In Curia cresce l’angoscia per i villaggi cristiani in mano ai jihadisti collegati ad Al Qaeda. Con le sigle «storiche» della rivolta esistono interlocutori affidabili e «canali di dialogo», come il cristiano George Sabra, leader del «Congresso nazionale». Invece con i mille rivoli dell’insurrezione islamista, più o meno fondamentalisti, i contatti sono pressoché nulli. «L’unico ad avere referenti al loro interno è padre Paolo Dall’Oglio», il gesuita rapito un mese fa. Alla tela diplomatica, si unisce oggi la veglia ecumenica: in piazza San Pietro anche siriani, ma con defezioni e dissensi nel fronte cattolico. Un pericolo incombe sul digiuno: l’equidistanza. Nelle intenzioni di Francesco la mobilitazione non è una «assoluzione» di Assad, un cedimento dettato dalla paura per la sorte delle comunità cristiane locali, un pacifismo «indistinto» che mette sullo stesso piano i raid Usa e l’uso delle armi chimiche contro i civili.
«Il Pontefice si preoccupa per la presenza dei cristiani, Assad è un dittatore però garantisce protezione mentre i ribelli minacciano le minoranze religiose - spiega il tradizionalista Roberto De Mattei, storico del cristianesimo -. Non può esserci una pace fondata sul dialogo islamocristiano che sacrifica la verità.

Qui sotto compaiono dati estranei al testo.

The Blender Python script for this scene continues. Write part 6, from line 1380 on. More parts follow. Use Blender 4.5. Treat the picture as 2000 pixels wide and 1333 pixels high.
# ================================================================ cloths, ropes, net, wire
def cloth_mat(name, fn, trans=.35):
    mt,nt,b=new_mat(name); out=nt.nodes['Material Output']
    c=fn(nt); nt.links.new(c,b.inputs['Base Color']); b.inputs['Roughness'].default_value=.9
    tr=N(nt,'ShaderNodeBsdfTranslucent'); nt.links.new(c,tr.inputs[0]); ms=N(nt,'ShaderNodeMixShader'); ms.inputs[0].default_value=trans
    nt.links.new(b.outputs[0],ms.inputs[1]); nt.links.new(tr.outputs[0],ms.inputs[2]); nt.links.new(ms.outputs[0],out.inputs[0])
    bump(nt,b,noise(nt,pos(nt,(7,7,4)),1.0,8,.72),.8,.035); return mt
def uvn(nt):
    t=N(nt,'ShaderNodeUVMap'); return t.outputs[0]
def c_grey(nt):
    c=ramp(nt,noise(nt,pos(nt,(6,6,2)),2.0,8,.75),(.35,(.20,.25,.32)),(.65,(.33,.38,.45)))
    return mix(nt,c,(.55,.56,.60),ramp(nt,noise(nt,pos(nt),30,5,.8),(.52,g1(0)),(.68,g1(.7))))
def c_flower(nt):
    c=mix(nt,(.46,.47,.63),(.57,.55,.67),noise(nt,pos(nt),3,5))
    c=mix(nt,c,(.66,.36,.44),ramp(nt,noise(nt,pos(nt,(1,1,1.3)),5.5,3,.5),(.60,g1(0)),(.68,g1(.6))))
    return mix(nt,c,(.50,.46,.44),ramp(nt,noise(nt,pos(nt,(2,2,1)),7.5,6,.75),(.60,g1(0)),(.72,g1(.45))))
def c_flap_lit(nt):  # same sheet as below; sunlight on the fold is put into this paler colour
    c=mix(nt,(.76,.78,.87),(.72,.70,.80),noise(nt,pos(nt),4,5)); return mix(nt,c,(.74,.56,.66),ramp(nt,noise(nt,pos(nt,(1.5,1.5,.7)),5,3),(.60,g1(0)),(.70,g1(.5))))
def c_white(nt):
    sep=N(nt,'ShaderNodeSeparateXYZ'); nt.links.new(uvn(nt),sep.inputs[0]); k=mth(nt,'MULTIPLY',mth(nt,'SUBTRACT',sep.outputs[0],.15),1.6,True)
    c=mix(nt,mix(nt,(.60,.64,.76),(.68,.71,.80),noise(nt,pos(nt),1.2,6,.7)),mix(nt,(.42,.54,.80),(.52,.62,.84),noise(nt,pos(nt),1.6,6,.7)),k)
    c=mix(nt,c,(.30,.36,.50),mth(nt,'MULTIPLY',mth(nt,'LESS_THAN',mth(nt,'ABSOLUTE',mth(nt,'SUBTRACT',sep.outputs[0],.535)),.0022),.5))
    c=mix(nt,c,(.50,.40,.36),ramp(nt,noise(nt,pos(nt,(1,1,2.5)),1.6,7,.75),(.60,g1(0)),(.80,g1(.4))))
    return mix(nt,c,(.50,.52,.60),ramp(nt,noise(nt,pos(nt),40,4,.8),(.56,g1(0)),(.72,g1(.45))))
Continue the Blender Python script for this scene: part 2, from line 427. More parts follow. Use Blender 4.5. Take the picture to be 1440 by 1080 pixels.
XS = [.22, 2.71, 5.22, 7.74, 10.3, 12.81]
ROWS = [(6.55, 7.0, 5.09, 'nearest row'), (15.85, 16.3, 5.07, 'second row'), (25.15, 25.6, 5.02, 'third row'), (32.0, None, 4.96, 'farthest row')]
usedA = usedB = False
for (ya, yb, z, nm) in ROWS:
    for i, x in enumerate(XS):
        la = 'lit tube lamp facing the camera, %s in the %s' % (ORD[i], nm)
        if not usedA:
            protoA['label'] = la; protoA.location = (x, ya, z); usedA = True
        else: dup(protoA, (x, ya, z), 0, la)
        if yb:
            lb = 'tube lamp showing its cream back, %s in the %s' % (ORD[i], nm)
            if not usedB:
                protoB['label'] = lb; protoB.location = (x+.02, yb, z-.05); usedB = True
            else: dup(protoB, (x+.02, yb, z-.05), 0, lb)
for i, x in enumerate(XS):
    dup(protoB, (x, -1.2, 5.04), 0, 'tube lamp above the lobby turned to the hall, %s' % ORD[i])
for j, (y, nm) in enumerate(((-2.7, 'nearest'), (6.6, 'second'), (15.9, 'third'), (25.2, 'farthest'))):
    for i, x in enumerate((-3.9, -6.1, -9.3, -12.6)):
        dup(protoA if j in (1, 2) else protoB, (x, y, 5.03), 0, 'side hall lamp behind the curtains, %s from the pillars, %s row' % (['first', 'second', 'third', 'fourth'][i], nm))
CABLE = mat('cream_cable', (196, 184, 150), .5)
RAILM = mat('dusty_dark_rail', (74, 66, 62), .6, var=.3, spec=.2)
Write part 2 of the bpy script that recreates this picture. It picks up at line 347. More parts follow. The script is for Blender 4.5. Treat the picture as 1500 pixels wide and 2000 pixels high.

Le guerre giuste sono quelle promosse per legittima difesa o per prevenire attacchi terroristici come in Afghanistan e in Iraq». Scettico verso il «Syria day» il sociologo Luca Diotallevi, organizzatore delle Settimane sociali. «Come cristiani dobbiamo regolare il conflitto per evitare che il debole soccomba evidenzia il professor Diotallevi -. Ma la forza militare va usata come strumento proporzionato e non può essere bandita a priori. Vedo il pericolo della demagogia. La Chiesa è pacificatrice e non pacifista: la costruzione della pace si serve anche della forza legittima». È il direttore del «Foglio», Giuliano Ferrara, «ateo devoto» impegnato nelle battaglie cattoliche «pro life» mette in guardia: «Si può digiunare contro il ritorno dei taleban in Afghanistan e della sharia, ma mi sembra il colmo dell’assurdo digiunare per paura della guerra giusta, quando la guerra civile è in corso, quando le armi chimiche ne esaltano il sapore umanamente tossico».
Ad avere dubbi sull’iniziativa di Francesco sono soprattutto i cattolici Usa, inclusi quelli (sia democratici sia repubblicani) con incarichi istituzionali. Trasversalmente favorevoli ai raid in Siria sono lo «speaker» del Congresso, il repubblicano John Boehner, e i vertici democratici Joe Biden, John Kerry, Nancy Pelosi. «Sulle azioni c’è un giudizio di Dio e della storia a cui non si può sfuggire», ha ricordato a Francesco ad Assad all’Angelus.